1. Income Tax Law:

  • Tax Transparency: In general terms, the reform eliminates tax transparency for foreign entities and vehicles, which will now calculate and pay their taxes as legal entities, in terms of the applicable sections of the Mexican Income Tax Law (MITL). Additionally, such entities or vehicles that are managed from Mexico will be considered as tax residents thereof. However, following the recommendations mainly proposed by the Mexican Association of Private Equity Firms (AMEXCAP), it includes a tax incentive to maintain the status quo of pension and private equity funds as well as other association agreements in Mexico, granting tax transparency to foreign vehicles that manage private equity investments in Mexican entities, for interest, dividend, capital gains, or rental (immovable property) income. Nevertheless, this amendment creates new obligations that may require an adjustment to existing investing structures. For further details, please refer to our Newsflash “The new tax transparency regime for the private equity industry”.

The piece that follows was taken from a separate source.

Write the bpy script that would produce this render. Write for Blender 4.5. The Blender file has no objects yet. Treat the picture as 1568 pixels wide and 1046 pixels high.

  • Restriction on interest deductions (earnings stripping): The amendment restricts yearly net interest deductions to 30% of the “Tax EBITDA”, without distinguishing whether transactions are carried out with related or unrelated parties, such as a financial institutions. Despite several suggestions that were made by private associations, this restriction was approved without addressing our main concerns, as described in our Newsflash “Comments to the interest deductibility limitation published in the 2020 tax reform”. It is important to mention that, as a consequence of this amendment, there are several constitutionality issues that could be challenged through an amparo lawsuit, as they seem to directly infringe several tax principles provided for in the constitution.

  • Payments made to related parties: A new rule prohibiting the deduction of payments to a related party or through a “structured agreement” was included, and shall apply whenever the recipient of such payments is subject to a preferential tax regime (PTR); that is, when such recipient pays less than 75% of the taxes that would have otherwise been payable in Mexico. This rule will also apply if whoever receives a payment, either directly or indirectly, uses such income to make deductible payments to other related parties and such income is, in turn, subject to a PTR. Unfortunately, despite suggestions made through private associations, payments that are not sourced in Mexico, and those made to foreign pension funds and multilateral or government organizations will be considered as non-deductible subject to this rule. For a more detailed explanation, please refer to our Newsflash “Deductibility limitations for payments made to foreign related parties”.

  • Income received through foreign transparent entities or vehicles and CFCs subject to a PTR: The reform separates the tax treatment of income obtained by Mexican residents or non-Mexican residents with a permanent establishment in Mexico through foreign entities and vehicles into two: income obtained through transparent entities and income obtained through non-transparent CFCs. This tax treatment is very similar to the one currently applicable, but several concepts were added or clarified, which will have a relevant impact in most of the wealth management structures currently used by Mexicans in order to carry out investments abroad, as well as in the way in which Mexican multinationals treat income from their foreign subsidiaries.